DEBUT BREAKFAST: One of the things that makes Thrillerfest special is that it takes time out each year to celebrate authors who have recently made their debuts. I was lucky enough to be among this year’s “class” being honored at the annual Debut Author’s Breakfast. This means getting up insanely early to sit on a raised platform and have a ballroom full of people watch you eat while you talk about your book. Because I was nervous (and because I chew like a cow) I skipped the food and just had coffee. But my presentation went off without a hitch, I didn’t make an ass out of myself and the audience response was great. A big thanks goes out to author Avery Aames for her great tip about holding the microphone. It helped. A lot.

SHE SLAYED THEM: The keynote speaker during the debut author breakfast was Karin Slaughter. She was gracious, insightful and funny as hell. It was a pleasure to hear her speak about her journey from unpublished writer to international bestseller.

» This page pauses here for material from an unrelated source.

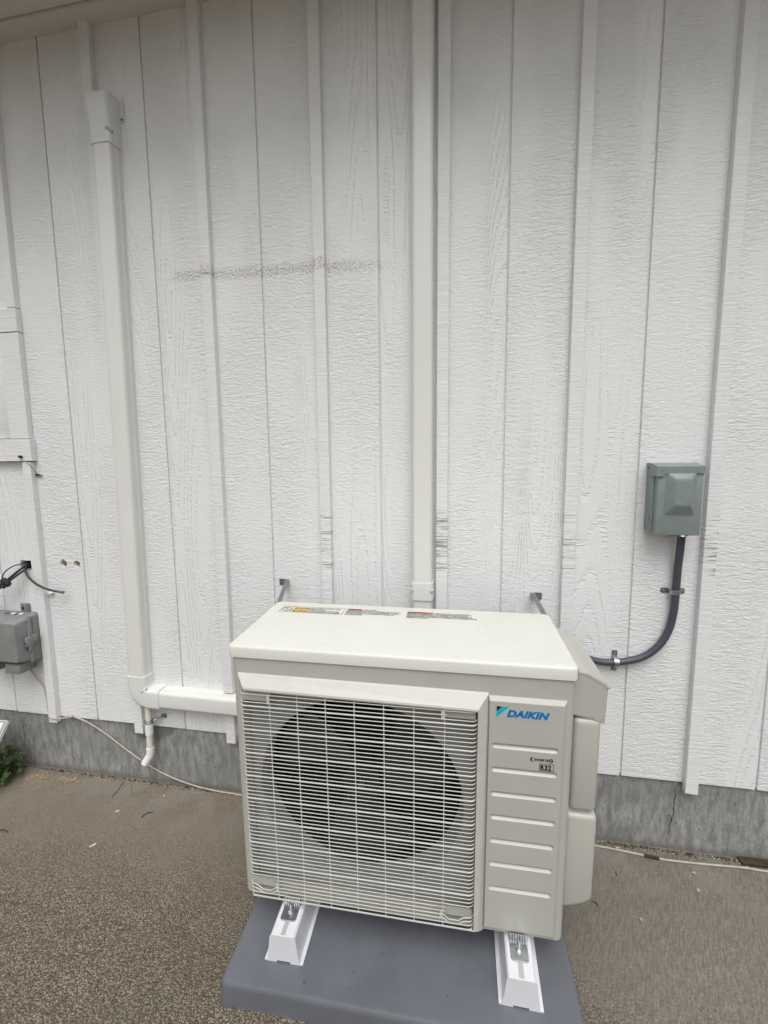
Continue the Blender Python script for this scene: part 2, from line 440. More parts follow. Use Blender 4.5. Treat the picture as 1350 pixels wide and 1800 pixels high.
fnd = bx('foundation', (wl, .008, -.15), (wr, .0935, ZB + .02), M['found'], wall)
# cracks: thin open slits in the concrete
def crack(name, pts, w_, y, axis='wall'):
    bm = nb(); L = []
    rng = random.Random(len(pts) * 31 + int(pts[0][0] * 100))
    P = smooth_path([(p[0], 0, p[1]) for p in pts], 5)
    lo = []; hi = []
    for i, p in enumerate(P):
        j = rng.uniform(-.0022, .0022); ww = w_ * (.35 + .65 * rng.random()) * (1 if 0 < i < len(P) - 1 else .2)
        if axis == 'wall':
            lo.append(bm.verts.new((p.x + j - ww / 2, y, p.z))); hi.append(bm.verts.new((p.x + j + ww / 2, y, p.z)))
        else:
            lo.append(bm.verts.new((p.x + j - ww / 2, p.z, gz(p.z) + .0012))); hi.append(bm.verts.new((p.x + j + ww / 2, p.z, gz(p.z) + .0012)))
    for i in range(len(P) - 1): bm.faces.new((lo[i], hi[i], hi[i + 1], lo[i + 1]))
    return link(name, bm, M['dark'], wall if axis == 'wall' else None)
crack('crack', [(2.215, .25), (2.212, .232), (2.206, .225), (2.208, .20), (2.205, .17), (2.207, .14), (2.203, .11), (2.198, .07), (2.197, .05)], .0028, .0069)
crack('crack', [(-.405, .25), (-.402, .22), (-.396, .19), (-.39, .15), (-.39, .10), (-.388, .05)], .0014, .0069)
for pts, w_ in (([(.112, -.012), (.120, -.04), (.128, -.06), (.128, -.085), (.134, -.10)], .0035), ([(.150, -.012), (.180, -.05), (.215, -.085)], .0016)):
    o = crack('ground_crack', pts, w_, 0, 'g'); o['kind'] = 'structure'
# nails set in the siding
for x, z in ((2.268, .272), (.365, .275), (.598, .262), (2.075, .285), (-.245, .33), (-.30, .80), (1.69, 1.99)):
    bm = nb(); cyl(bm, (x, -.0012, z), (x, .001, z), .0036, 10); link('nail_head', bm, M['twig'] if x in (2.268, -.245) else M['siding'], wall)
# framed panel at the left edge: rails, stile and an inset board
hp = thing('wall_hatch', 'white framed hatch panel with trim boards at the left edge of the wall', 'hatch', (0, 0, 0))
bx('top_rail', (-.95, -.024, 1.826), (-.176, -.0004, 1.911), M['batten'], hp, .0012, 1)
bx('stile', (-.262, -.0225, 1.4235), (-.177, -.0004, 1.823), M['batten'], hp, .0012, 1)
bx('bottom_rail', (-.95, -.0245, 1.336), (-.170, -.0004, 1.4215), M['batten'], hp, .0012, 1)
bx('stile', (-.95, -.0225, 1.4235), (-.86, -.0004, 1.823), M['batten'], hp, .0012, 1)
bx('panel_board', (-.857, -.012, 1.426), (-.2665, -.0004, 1.821), M['batten'], hp, .002, 2)
bx('panel_casing', (-.286, -.018, 1.4262), (-.2672, -.0122, 1.8208), M['batten'], hp, .002, 2)
# broken wire stub with a knob and two cable clips
kb = thing('wire_stub', 'thin broken wire with a small black knob on the hatch bottom rail', 'wire', (-.215, -.025, 1.352))
bm = nb(); cyl(bm, (0, .0006, 0), (0, -.010, .001), .0065, 12, .005); link('knob', bm, M['twig'], kb, True)
bm = nb(); tube(bm, smooth_path([(-.004, -.001, -.014), (.018, -.003, -.018), (.032, .001, -.03), (.043, .010, -.052), (.046, .018, -.070)], 5), .0011, 6); link('wire', bm, M['utilitydk'], kb, True)
def clip(loc, label, mat, rz=0):
    t = thing('cable_clip', label, 'cable clip', loc, (0, 0, rz), 'small cable clips nailed to the wall')
    bm = box(nb(), (-.013, -.008, -.004), (.008, 0, .004), .001, 1); link('saddle', bm, mat, t, True)
    bm = nb(); cyl(bm, (.010, -.0085, 0), (.010, .001, 0), .0035, 8); link('nail', bm, M['zinc'], t, True)
    return t
clip((-.166, -.001, 1.281), 'dark cable clip just below the hatch, beside the left trim strip', M['twig'])
clip((-.166, -.001, .795), 'white cable clip under the end of the short black cable', M['pvc'])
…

THE FUTURE: It’s impossible to go to a writing conference and not get sucked into a conversation about the future of publishing. It’s a scary/exciting time of endless possibilities. Most writers just want our books to be read. We’re not very concerned about the particulars. And since e-books are on everyone’s mind, it was interesting to see demonstrations of two new ways to “sign” e-books. On is Autography. The other is iDoLVine. Both were fascinating to see and have great potential.

MARGARET ATWOOD: Speaking of iDoLVine, one of the people heavily involved in the program is literary legend Margaret Atwood. The author of THE HANDMAID’S TALE, CAT’S EYE, THE BLIND ASSASSIN and dozens more demonstrated the technology. Afterward, I had the pleasure of meeting her in the hallway outside the conference room where the demonstration took place. It was a brief chat — a few minutes at most — and something she has likely already forgotten. But I’ve been reading her for two decades now, and being able to tell her how much her work means to me was the biggest thrill of this year’s Thrillerfest.

Were any of you at this year’s Thrillerfest? If so, I encourage you to share some of your stories from this year’s fest in the comments section below.